Selon Rami Abdel Rahman, directeur de l'Observatoire syrien des droits de l'Homme (OSDH), une ONG basée au Royaume-Uni mais disposant d'un vaste réseau de sources en Syrie, des "jihadistes étrangers (non Français) mènent une médiation" pour parvenir à une issue pacifique.
- Le groupe "des étrangers" -
Auparavant, le fils d'Oumar Diaby, un jihadiste qui se fait appeler Jibril al-Mouhajer, avait déclaré à l'AFP sur WhatsApp que "les affrontements ont commencé après minuit (..)".
"Les forces de sécurité ont bombardé le camp qui abrite des femmes et des enfants", a ajouté le jeune homme, connu pour avoir joué dans l'équipe de football de l'ancienne enclave rebelle d'Idleb.
Un habitant de la localité de Harim, située aux abords du camp, a affirmé à l'AFP avoir vu les forces gouvernementales acheminer des renforts depuis mardi, et avoir entendu des explosions depuis la nuit.
"Nous sommes restés à la maison, nous n'avons pas envoyé les enfants à l'école", a dit cet homme ayant requis l'anonymat.
Les jihadistes français qui se font appeler "Firqat al Ghouraba" (le groupe des étrangers) constituent un rassemblement marginal et sans lien avec le groupe Etat islamique, qui avait régné par la terreur en Syrie et en Irak avant d'être défait.

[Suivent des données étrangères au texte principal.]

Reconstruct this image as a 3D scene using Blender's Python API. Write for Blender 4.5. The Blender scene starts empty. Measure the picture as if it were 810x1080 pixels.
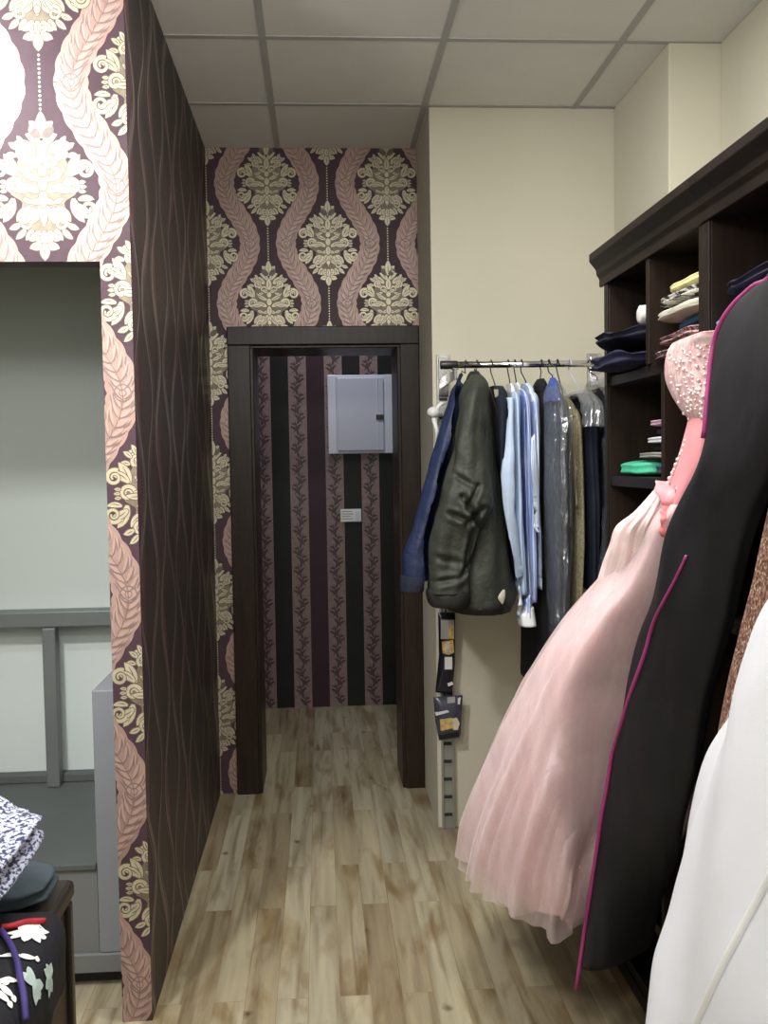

Des milliers de jihadistes étrangers, dont des Occidentaux, avaient afflué en Syrie pendant la guerre civile qui a éclaté après la répression par l'ex-président Bachar al-Assad d'un soulèvement populaire en 2011.
Le conflit a pris fin en décembre 2024 avec la prise de pouvoir par une coalition islamiste dirigée par Ahmad al-Chareh, qui a renversé Bachar al-Assad.
- Depuis Chareh -
Comme d'autres extrémistes, ces Français semblent être tombés en disgrâce depuis l'accession au pouvoir de M. Chareh, président intérimaire qui tente de faire oublier son passé jihadiste.
Oumar Diaby avait prêté allégeance à Hayat Tahrir al-Sham (HTS), qui était dirigé par M. Chareh et contrôlait l'enclave rebelle d'Idleb. Mais en août 2020, il avait été arrêté par HTS, puis libéré en février 2022 sans que les raisons de son arrestation ne soient communiquées.
Après sa prise du pouvoir, Ahmad al-Chareh a dissous le HTS, fer de lance de l'offensive rebelle contre Damas, et appelé tous les autres groupes armés à faire de même et rejoindre les rangs de la nouvelle armée syrienne.
Soupçonné d'avoir convaincu de nombreux Français de rejoindre la Syrie, Oumar Diaby fait l'objet d'un mandat d'arrêt de la justice française et a été qualifié en 2016 par les Etats-Unis de "terroriste international".
Une "petite cinquantaine" de personnes feraient partie de son groupe, avaient indiqué en décembre 2024 des sources sécuritaires françaises à l'AFP.
A la même période, le procureur antiterroriste Olivier Christen avait déclaré au quotidien Le Figaro qu'il restait dans le secteur d'Idleb une "grosse centaine" de Français sur les "1.500 partis faire le jihad dans les années 2000".